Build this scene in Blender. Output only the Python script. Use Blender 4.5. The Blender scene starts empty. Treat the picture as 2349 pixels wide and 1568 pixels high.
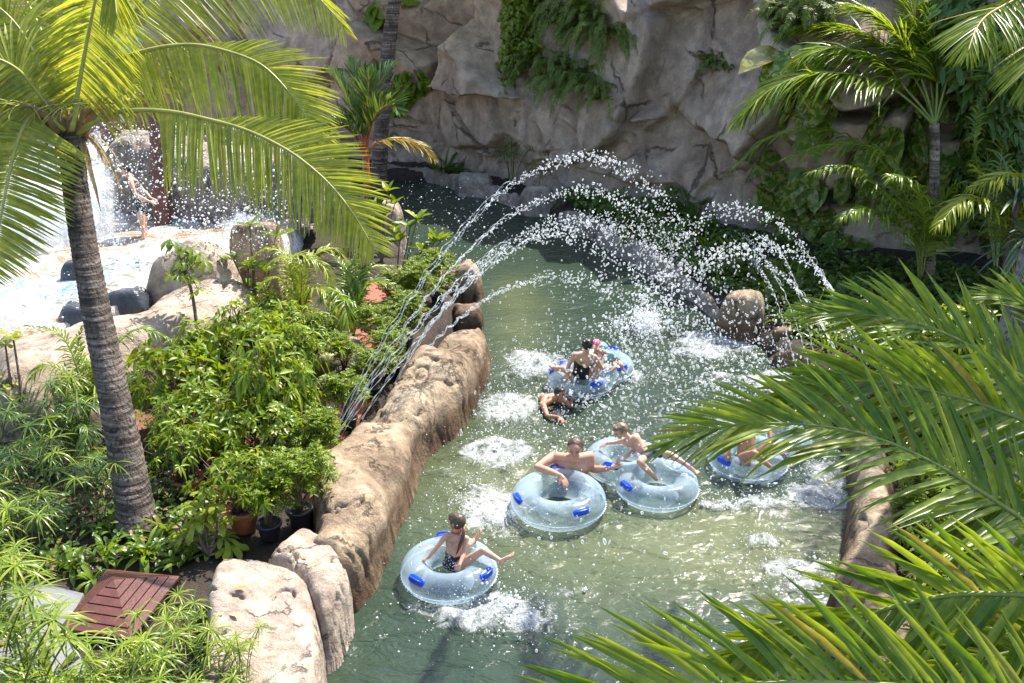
import bpy, math, random
import numpy as np
from mathutils import Vector, Matrix
from mathutils.bvhtree import BVHTree

RN = random.Random(11)
NR = np.random.default_rng(11)
SC = bpy.context.scene
COL = SC.collection
# ---------------------------------------------------------------- camera model (used to survey the place from the photograph)
F, CX, CY, CH = 2300.0, 1174.5, 784.0, 6.9
PT = math.radians(22)
CAM = np.array([0, 0, CH])
FW = np.array([0, math.cos(PT), -math.sin(PT)])
UP = np.array([0, math.sin(PT), math.cos(PT)])
RT = np.array([1.0, 0, 0])
Z = np.array([0, 0, 1.0])


def ray(px, py):
    return FW + RT * ((px - CX) / F) + UP * ((CY - py) / F)


def P(px, py, d):
    return CAM + ray(px, py) * d


def W(px, py, z=0.0):
    r = ray(px, py)
    return CAM + r * ((z - CH) / r[2])


def dep(p):
    return float(np.dot(np.asarray(p) - CAM, FW))


def nrm(v):
    v = np.asarray(v, float)
    return v / np.maximum(np.linalg.norm(v, axis=-1, keepdims=True), 1e-9)


# ---------------------------------------------------------------- noise
def _hash(i, j, k, s):
    h = (i * 374761393 + j * 668265263 + k * 1274126177 + s * 974711) & 0xFFFFFFFF
    h = ((h ^ (h >> 13)) * 1274126177) & 0xFFFFFFFF
    h = (h ^ (h >> 16)) & 0xFFFFFFFF
    return h / 4294967295.0


def vnoise(p, s=0):
    p = np.asarray(p, float)
    f = np.floor(p).astype(np.int64)
    t = p - f
    t = t * t * (3 - 2 * t)
    r = 0
    for a in (0, 1):
        wa = t[:, 0] if a else 1 - t[:, 0]
        for b in (0, 1):
            wb = t[:, 1] if b else 1 - t[:, 1]
            for c in (0, 1):
                wc = t[:, 2] if c else 1 - t[:, 2]
                r = r + wa * wb * wc * _hash(f[:, 0] + a, f[:, 1] + b, f[:, 2] + c, s)
    return r * 2 - 1


def fbm(p, o=4, s=0, g=.5):
    r, a, m = 0, 1.0, 0
    p = np.asarray(p, float)
    for i in range(o):
        r = r + a * vnoise(p, s + i * 17)
        m += a
        a *= g
        p = p * 2.03 + 5.1
    return r / m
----
** GIVEN TASK **
Return the material word for word. Pictures are not part of the copy.

** TASK SOLUTION **
Build this scene in Blender. Output only the Python script. Use Blender 4.5. The Blender scene starts empty. Treat the picture as 2349 pixels wide and 1568 pixels high.
import bpy, math, random
import numpy as np
from mathutils import Vector, Matrix
from mathutils.bvhtree import BVHTree

RN = random.Random(11)
NR = np.random.default_rng(11)
SC = bpy.context.scene
COL = SC.collection
# ---------------------------------------------------------------- camera model (used to survey the place from the photograph)
F, CX, CY, CH = 2300.0, 1174.5, 784.0, 6.9
PT = math.radians(22)
CAM = np.array([0, 0, CH])
FW = np.array([0, math.cos(PT), -math.sin(PT)])
UP = np.array([0, math.sin(PT), math.cos(PT)])
RT = np.array([1.0, 0, 0])
Z = np.array([0, 0, 1.0])


def ray(px, py):
    return FW + RT * ((px - CX) / F) + UP * ((CY - py) / F)


def P(px, py, d):
    return CAM + ray(px, py) * d


def W(px, py, z=0.0):
    r = ray(px, py)
    return CAM + r * ((z - CH) / r[2])


def dep(p):
    return float(np.dot(np.asarray(p) - CAM, FW))


def nrm(v):
    v = np.asarray(v, float)
    return v / np.maximum(np.linalg.norm(v, axis=-1, keepdims=True), 1e-9)


# ---------------------------------------------------------------- noise
def _hash(i, j, k, s):
    h = (i * 374761393 + j * 668265263 + k * 1274126177 + s * 974711) & 0xFFFFFFFF
    h = ((h ^ (h >> 13)) * 1274126177) & 0xFFFFFFFF
    h = (h ^ (h >> 16)) & 0xFFFFFFFF
    return h / 4294967295.0


def vnoise(p, s=0):
    p = np.asarray(p, float)
    f = np.floor(p).astype(np.int64)
    t = p - f
    t = t * t * (3 - 2 * t)
    r = 0
    for a in (0, 1):
        wa = t[:, 0] if a else 1 - t[:, 0]
        for b in (0, 1):
            wb = t[:, 1] if b else 1 - t[:, 1]
            for c in (0, 1):
                wc = t[:, 2] if c else 1 - t[:, 2]
                r = r + wa * wb * wc * _hash(f[:, 0] + a, f[:, 1] + b, f[:, 2] + c, s)
    return r * 2 - 1


def fbm(p, o=4, s=0, g=.5):
    r, a, m = 0, 1.0, 0
    p = np.asarray(p, float)
    for i in range(o):
        r = r + a * vnoise(p, s + i * 17)
        m += a
        a *= g
        p = p * 2.03 + 5.1
    return r / m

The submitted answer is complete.